The simple declarative response carries the weight of Reality: this door is an impenetrable barrier. The universe told me so. What should be soft cued here is an alternate entry method. If that method is:

> push office door
The door gives out a faint click.

the overarching question is, "How would the player know to try that after the universe’s unambiguous ‘YOU JUST CAN’T’. This is a soft cue in the text - it DISCOURAGES further attempts. Instead of ‘can’t’ if the message was You don't have a key that works on this door. that would cue a player ‘ok, I need to find a different key!’ If the message was along the lines of There isn't a keyhole on this door. that would cue the player ‘ah, I need to try non-key methods.’ Soft cuing is both the problem and the solution! This is not a new parser dynamic, it is in fact a hallmark of mature parser construction.

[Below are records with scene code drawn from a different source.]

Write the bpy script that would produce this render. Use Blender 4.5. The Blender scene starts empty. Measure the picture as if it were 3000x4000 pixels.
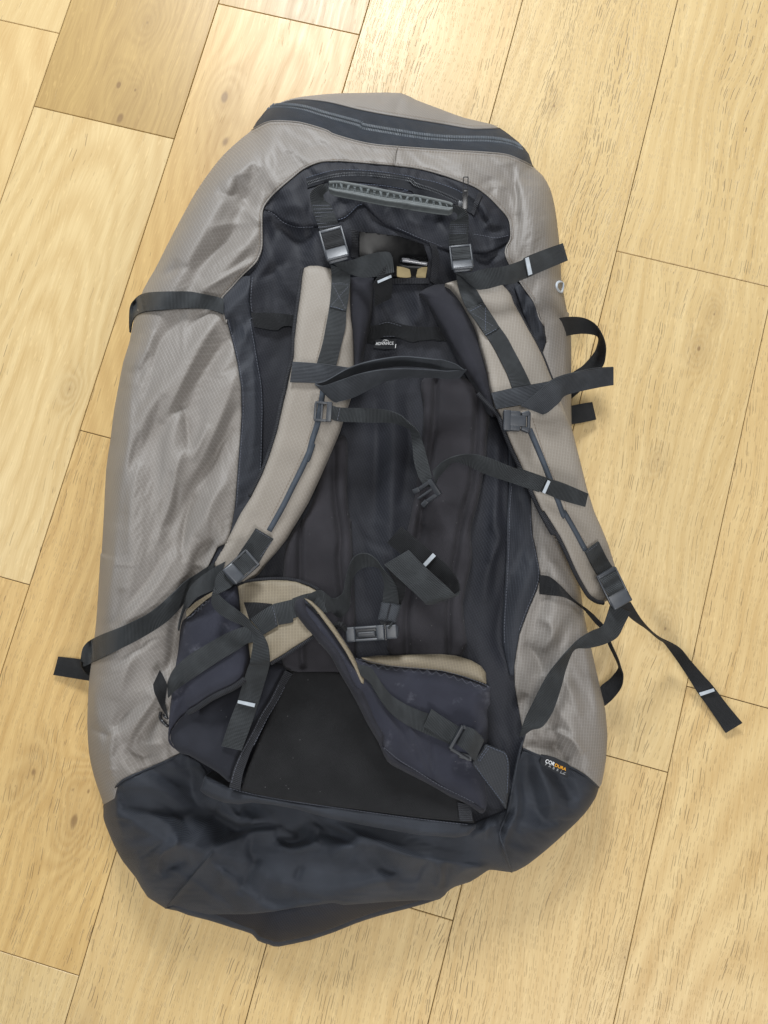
import bpy, bmesh, math, random
import numpy as np
from mathutils import Vector, Matrix
random.seed(4); rng = np.random.default_rng(7)
SC = bpy.context.scene
COL = SC.collection
# ------------------------------------------------------------------ camera
FPX, PITCH, ROLL, CAMH = 2900., 0.131845, -0.254716, 1.0
_c, _s = math.cos(PITCH), math.sin(PITCH); _cr, _sr = math.cos(ROLL), math.sin(ROLL)
RC = np.array([[1, 0, 0], [0, _c, -_s], [0, _s, _c]]) @ np.array([[_cr, -_sr, 0], [_sr, _cr, 0], [0, 0, 1]])
cam = bpy.data.cameras.new('camera'); co = bpy.data.objects.new('camera', cam); COL.objects.link(co)
m4 = Matrix.Identity(4)
for i in range(3):
    for j in range(3): m4[i][j] = RC[i, j]
m4[2][3] = CAMH
co.matrix_world = m4
cam.sensor_fit = 'HORIZONTAL'; cam.sensor_width = 36; cam.lens = 36 * FPX / 3000; cam.clip_start = .02; cam.clip_end = 60
SC.camera = co
SC.render.resolution_x, SC.render.resolution_y = 768, 1024
# ------------------------------------------------------------------ world and lamps (a room by day: soft window light)
w = bpy.data.worlds.new('World'); SC.world = w; w.use_nodes = True
bg = w.node_tree.nodes['Background']; bg.inputs[0].default_value = (.94, .97, 1.0, 1); bg.inputs[1].default_value = .15
def area(name, loc, tgt, sx, sy, power, col):
    l = bpy.data.lights.new(name, 'AREA'); l.shape = 'RECTANGLE'; l.size = sx; l.size_y = sy; l.energy = power; l.color = col
    o = bpy.data.objects.new(name, l); COL.objects.link(o); o.location = loc
    o.rotation_euler = (Vector(tgt) - Vector(loc)).to_track_quat('-Z', 'Y').to_euler(); return o
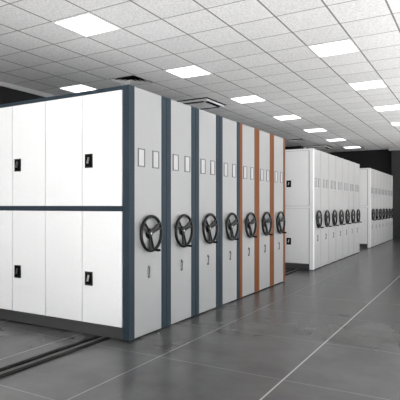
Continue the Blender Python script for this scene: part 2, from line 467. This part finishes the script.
ords = ['nearest', 'second', 'third', 'fourth', 'fifth', 'sixth', 'seventh']
def block(edges, specs, labels, groups):
    protos = {}
    for i, sp in enumerate(specs):
        if sp not in protos:
            protos[sp] = make_unit(edges[i+1] - edges[i], M[sp[0]], M[sp[1]], sp[2], M[sp[0]], M[sp[3]]); o = protos[sp]
        else: o = copy_tree(protos[sp])
        o.location = (XE, (edges[i] + edges[i+1])/2, RAILZ)
        tag(o, labels[i], 'shelving unit', groups[i])
blue_d, blue_p, org = ('blue', 'grey', True, 'blue'), ('blue', 'grey', False, 'blue'), ('orange', 'grey', False, 'orange')
wht_d, wht_p = ('white', 'pale', True, 'pale'), ('pale', 'pale', False, 'pale')
block([3.431] + [4.030 + .570*k for k in range(7)], [blue_d] + [blue_p]*3 + [org]*3,
      ['slate-blue-trimmed mobile shelving unit with white cupboard doors, nearest the camera',
       'second blue-trimmed shelving unit, just behind the one with cupboard doors',
       'third blue-trimmed shelving unit from the front, below the air conditioner',
       'fourth and last blue-trimmed shelving unit, beside the first orange-trimmed one',
       'first orange-trimmed shelving unit, touching the last blue-trimmed one',
       'middle one of the three orange-trimmed shelving units',
       'last orange-trimmed shelving unit, at the far end of the near block'],
      ['blue-trimmed units of the near block']*4 + ['orange-trimmed units of the near block']*3)
block([8.960 + .584*k for k in range(8)], [wht_d] + [wht_p]*6,
      ['white shelving unit with cupboard doors at the near end of the middle block'] +
      ['white shelving unit, %s along the middle block, counted from its near corner' % ords[i] for i in range(1, 6)] +
      ['white shelving unit closing the far end of the middle block'],
      ['white units of the middle block']*7)
block([14.47 + .600*k for k in range(8)], [wht_d] + [wht_p]*6,
      ['white shelving unit at the near corner of the farthest block'] +
      ['white shelving unit, %s along the farthest block, counted from its near corner' % ords[i] for i in range(1, 6)] +
      ['white shelving unit at the far end of the farthest block, beside the dark wall'],
      ['white units of the farthest block']*7)

# ------------------------------------------------------------------ sky, camera, view
wd = bpy.data.worlds.new('sky'); scn.world = wd; wd.use_nodes = True
bg = wd.node_tree.nodes['Background']
bg.inputs['Color'].default_value = (0.97, 0.985, 1.0, 1); bg.inputs['Strength'].default_value = SKY

sd = bpy.data.lights.new('sun', 'SUN'); sd.energy = SUN; sd.angle = math.radians(0.6); sd.color = (1.0, 0.99, 0.975)
so = bpy.data.objects.new('sun', sd); COL.objects.link(so)
so.rotation_euler = Vector((-.8, .8, -1)).to_track_quat('-Z', 'Y').to_euler()
so.location = (10, -10, 12)

f_px = 485.5
cd = bpy.data.cameras.new('camera'); cam = bpy.data.objects.new('camera', cd); COL.objects.link(cam)
cd.sensor_width = 36; cd.lens = f_px/400*36; cd.shift_y = 5.7/400; cd.clip_end = 100
cam.location = (0, 0, CAMH); cam.rotation_euler = (PI/2, 0, math.atan(279/f_px))
scn.camera = cam
scn.view_settings.view_transform = 'Standard'; scn.view_settings.look = 'None'
scn.view_settings.gamma = 1; scn.view_settings.use_curve_mapping = False
scn.view_settings.exposure = -0.15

Such contradictory or opaque cuing is pervasive in this work. If I can’t LOOK UNDER a mat, how would I know to MOVE it? How would I think to HIT a solid clump of candy? If I can’t PUT CUP UNDER DRIP, how would I think that PUT CUP IN PUDDLE would accomplish this? Practically every step of the way, these artifacts blocked me. For me, the work was unplayable without the walkthrough. Good call providing one though!

“Ok, smug reviewer, how can an author possibly anticipate what all might need cuing?” The useless answer is “think about it.” Sure, as an author becomes more familiar with their craft, SOME opportunities will start to come naturally. But what a dick move it is to advise “Just think of those things you are not thinking of.” Parser tradition does provide a more useful answer though: Alpha/Beta play testing! What better way to suss out how players behave than watch player behavior? This is a work that SCREAMS for play test. It has the hallmarks of a prototype where the ‘success path’ was engineered and implemented, probably tested by author, but none of the gameplay grease needed by an actual player was added.

This textual inadequacy extends to scenario-setting and motivations as well. The piece introduces itself with "A perfectly normal mystery." Hey, I’m always on board for wry understated humor, but from there we are navigating and interacting with objects without motivation or sense of goals. If you did not read the blurb on the comp site, you would have no idea what you were expected to accomplish here! Now, parser expectations do some of this lifting: a locked door almost always means ‘find key’ in parser-ville. Guards almost always mean ‘circumvent.’ It’s not a functional gap per se, but it is a very big narrative one. Without an overarching goal though, it becomes an exercise of outlasting obstacles.

But! As a first effort, just assembling that working prototype is an accomplishment worth celebrating! Its core multi-step puzzle is an amusingly complicated one: (Spoiler - click to show)create tainted tea to send the guards rushing to the toilet. It is pretty funny with a satisfying variety of steps. Maybe my initial take is exactly backwards. Maybe the heart of the parser is in tact, infused with a budding love of the medium. Perhaps it is the body whose stitching needs a bit more work. If one were to recast its current state as Alpha, then solicit some testers…

…like those you might find in the audience of a comp…

…ready to play and provide feedb… Oh, Clever Girl

Spaceship: Heart of Gold
Vibe: First Draft
Polish: Rough
Gimme the Wheel! : If this were my project, I would undergo a round of Beta testing to see how players are engaging the world, and diligently provision everything they tried. Most especially including all the missing nouns!

Polish scale: Gleaming, Smooth, Textured, Rough, Distressed
Gimme the Wheel: What I would do next, if it were my project.